Social media engagement is of growing importance to brands as television viewership declines. According to Hookit data, television viewership of the Tokyo Olympics in 2020 was down 40% over the 2016 Olympics in Rio; and this year’s opening ceremony in Beijing was down 63%.

 
According to Hookit’s data, social media engagement’s “massive” reach includes the following stats:

 
Athletes, teams and leagues reach 29 billion followers (more than the global population). Collectively, they posted 19.9 million times in 2021 across Facebook, Instagram, Twitter, YouTube and Tiktok.  


They generated 92 billion engagements (likes, comments, shares) and 218 billion video views.  


Brands were promoted in 37% of that content.  

 
Cristiano Ronaldo is by far the most followed and engaged athlete on the planet, with 650 million followers, which is more than the top 1,500 NFL players combined at 641 million.  


“Our goal is to track the whole sports landscape,” Tilton said, adding that some brands will sponsor around 25 athletes and a brand like Nike will sponsor upwards of 12,000.  


A Good Deal

 
Titlon said under the terms of the acquisition, he and Kraus will continue to run Hookit and all 45 employees – mostly located in San Diego plus a few located in other U.S. regions and a few in Europe – will also stay on.

 
“We’re going to continue running our platforms, our roadmap – really focusing on the brand side of the desk and continue to grow that side of the business.
 There are a tremendous amount of cross-sell and up-sell opportunities because our data is all very relevant to their teams and leagues as well,” Tilton said. “The two of us coming together is going to really serve the industry well. We look at it as it’s a $150 billion market when you look at what brands are spending on sponsorships and activations and just their involvement in sports.

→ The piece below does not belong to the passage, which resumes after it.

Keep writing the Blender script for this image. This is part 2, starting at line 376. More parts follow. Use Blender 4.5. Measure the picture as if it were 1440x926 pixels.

It’s a huge category that’s very underserved from a measurement perspective.”
 
Although the terms of the deal with KORE are confidential, Tilton said Hookit had previously raised $20 million in total and the exit amount of the acquisition was “significantly in excess of that.”


Hookit
Founded: 2001
Headquarters: San Diego
Employees: 45
Business: Data analytics for sports sponsorships
Website: 
www.hookit.com
Notable: Hookit’s proprietary software ingests 50 to 100 million social media posts per month.